Tjahjo Kumolo (FOTO: Dokumen TIMES Indonesia)

10Berita , JAKARTA – Menteri Dalam Negeri RI (Mendagri RI) Tjahjo Kumolo menyatakan, tidak ada yang dilanggar oleh Gubernur Jawa Tengah, Ganjar Pranowo dan 31 kepala daerah lain di daerah tersebut yang telah melakukan deklarasi dukungan terhadap pasangan calon petahana di pilpres 2019. Pernyataan Mendagri RI tersebut diungkapkan usai melakukan telaah dan kajian terhadap deklarasi itu.

Sebelumnya, para kepala daerah ini dinyatakan melanggar netralitas oleh Badan Pengawas Pemilu RI (Bawaslu RI) Jateng terkait dukungan kepada pasangan nomor urut 01 duet Joko Widodo-KH Ma’ruf Amin.

Menanggapi pernyataan Mendagri RI itu, Dekan Fakultas Hukum Universitas Nasional (UNAS), Ismail Rumadan menyatakan, Mendagri RI seharusnya menjalankan rekomendasi Bawaslu RI dan tidak perlu lagi melakukan penafsiran ulang terhadap putusan Bawaslu RI tersebut.

“Sehingga Mendagri tidak ngawur dalam hal menanggapi rekomendasi Bawaslu atas tindakan yang dilakukan oleh Ganjar Pranowo bersama 31 Kepala Daerah di Jateng,” kata Ismail, Selasa (26/2/2019).

Menurut Ismail, dalam hal ini Mendagri RI mengambil sikap yang salah terhadap rekomendasi Bawaslu RI, karena soal kewenangan untuk memvonis salah atau tidaknya terhadap dugaan pelanggaran pemilu adalah wilayah Bawaslu RI, lantaran ini konteksnya adalah pemilihan umum.

Dijelaskannya, Bawaslu RI memiliki otoritas untuk memeriksa dan mengadili pihak-pihak yang dituduh melakukan kesalahan dan pelanggaran dalam proses pemilu, proses itu sudah dilalui dan hasilnya sudah ada, sehingga putusan akhir itulah yang harus mengikat Mendagri RI untuk menindaklanjuti, tidak kemudian Mendagri RI itu memeriksa lagi.

“Karena Mendagri bukan dalam kapasitas memeriksa ulang keputusan Bawaslu atau menyatakan tidak bersalah, lalu dimana letak wewenang Mendagri menyatakan itu tidak bersalah,” ujar Ismail.

Ismail pun menegaskan, dalam konteks ini mestinya Mendagri RI menjalankan keputusan Bawaslu RI terhadap kasus ini. "Tidak lagi menafsirkan tindakan yang dilakukan oleh gubernur dan rekan-rekannya itu.

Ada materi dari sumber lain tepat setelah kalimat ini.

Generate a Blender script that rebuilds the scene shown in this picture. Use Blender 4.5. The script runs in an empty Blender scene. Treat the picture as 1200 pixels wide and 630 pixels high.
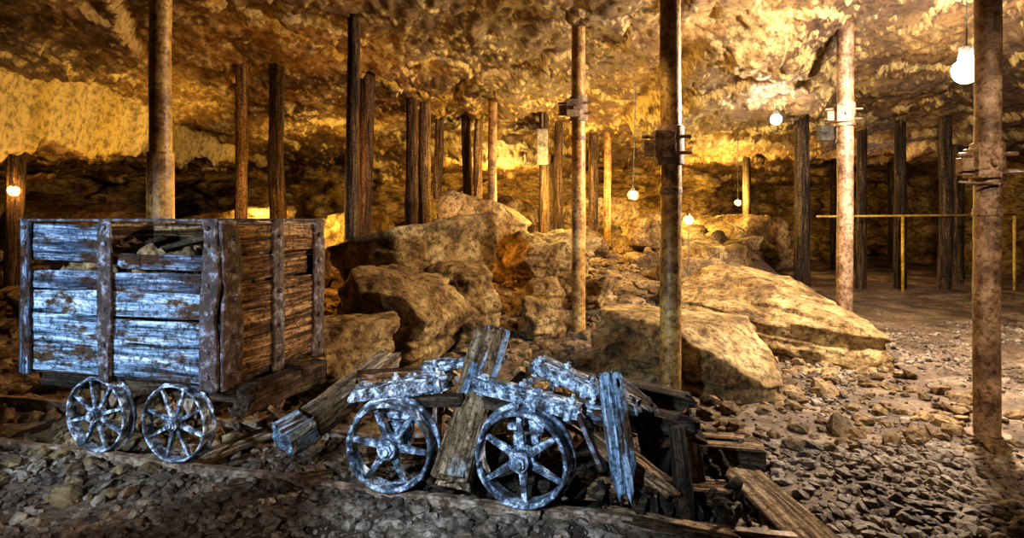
import bpy, bmesh, math, random
import numpy as np
from mathutils import Matrix, Vector, Euler
rng=np.random.default_rng(7); random.seed(7)
scene=bpy.context.scene; COL=scene.collection
# ------------------------------------------------------------------ noise
def _h(ix,iy,iz,s):
    n=(ix*374761393+iy*668265263+iz*2147483647+s*974634777)&0xffffffff
    n=((n^(n>>13))*1274126177)&0xffffffff
    n=((n^(n>>16))*2246822519)&0xffffffff
    return ((n^(n>>15))&0xffffff)/float(0xffffff)
def vn(P,s=0):
    P=np.asarray(P,float); i=np.floor(P).astype(np.int64); f=P-i; f=f*f*(3-2*f); r=0
    for dx in (0,1):
        for dy in (0,1):
            for dz in (0,1):
                w=(f[:,0] if dx else 1-f[:,0])*(f[:,1] if dy else 1-f[:,1])*(f[:,2] if dz else 1-f[:,2])
                r=r+w*_h(i[:,0]+dx,i[:,1]+dy,i[:,2]+dz,s)
    return r*2-1
def fbm(P,sc=1.0,o=4,s=0,ridge=False,gain=.5):
    P=np.asarray(P,float)*sc; a=1; t=0; r=np.zeros(len(P))
    for k in range(o):
        v=vn(P+17.3*k,s+k)
        if ridge: v=1-2*np.abs(v)
        r+=a*v; t+=a; a*=gain; P=P*2.03
    return r/t
def ss(t):
    t=np.clip(t,0,1); return t*t*(3-2*t)
# ------------------------------------------------------------------ mesh helpers
def mesh_obj(name,V,F,mat=None,smooth=True,parent=None,M=None):
    me=bpy.data.meshes.new(name)
    if isinstance(F,np.ndarray):
        n=F.shape[1]; V=np.asarray(V,np.float32)
        me.vertices.add(len(V)); me.vertices.foreach_set('co',V.ravel())
        me.loops.add(F.size); me.loops.foreach_set('vertex_index',F.astype(np.int32).ravel())
        me.polygons.add(len(F)); me.polygons.foreach_set('loop_start',np.arange(0,F.size,n,dtype=np.int32))
        me.update(calc_edges=True); me.validate()
    else:
        me.from_pydata([tuple(v) for v in V],[],F); me.update()
    me.polygons.foreach_set('use_smooth',[smooth]*len(me.polygons))
    if mat: me.materials.append(mat)
    ob=bpy.data.objects.new(name,me); COL.objects.link(ob)
    if M is not None: ob.matrix_world=M
    if parent:
        ob.parent=parent; ob.matrix_parent_inverse=parent.matrix_basis.inverted()
    return ob
def empty(name,loc):
    e=bpy.data.objects.new(name,None); e.empty_display_size=.2; e.location=loc; COL.objects.link(e); return e
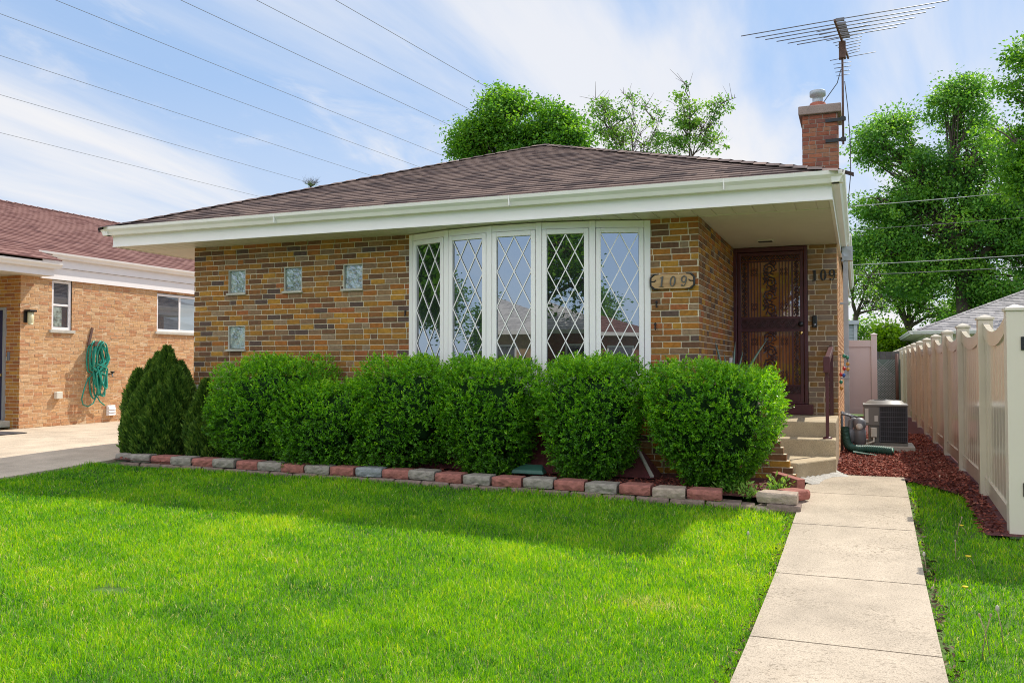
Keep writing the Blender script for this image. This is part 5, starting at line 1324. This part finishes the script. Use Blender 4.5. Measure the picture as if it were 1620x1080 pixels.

Lain halnya kalau pelanggaran itu adalah pelanggaran eksekutif secara organisatoris di pemerintahan, ini adalah pelanggaran terhadap peraturan kampanye atau peraturan pemilu,” kata dia.

Untuk itu, Ismail menyatakan, dalam perspektif hukum, tindakan Mendagri RI dalam konteks kasus Ganjar dan 31 kepala daerah ini adalah sewenang-wenang dan terkesan melindungi.

“Ngawur dia itu, keliru dan salah dalam memahami putusan Bawaslu. Mendagri tidak boleh bersikap berat sebelah dalam hal minindak ASN yang mendukung paslon di pilpres, Mendagri harus netral. Jangan karena dia adalah kader PDIP partai pengusung Jokowi, sehingga berat sebelah,” kritik Ismail.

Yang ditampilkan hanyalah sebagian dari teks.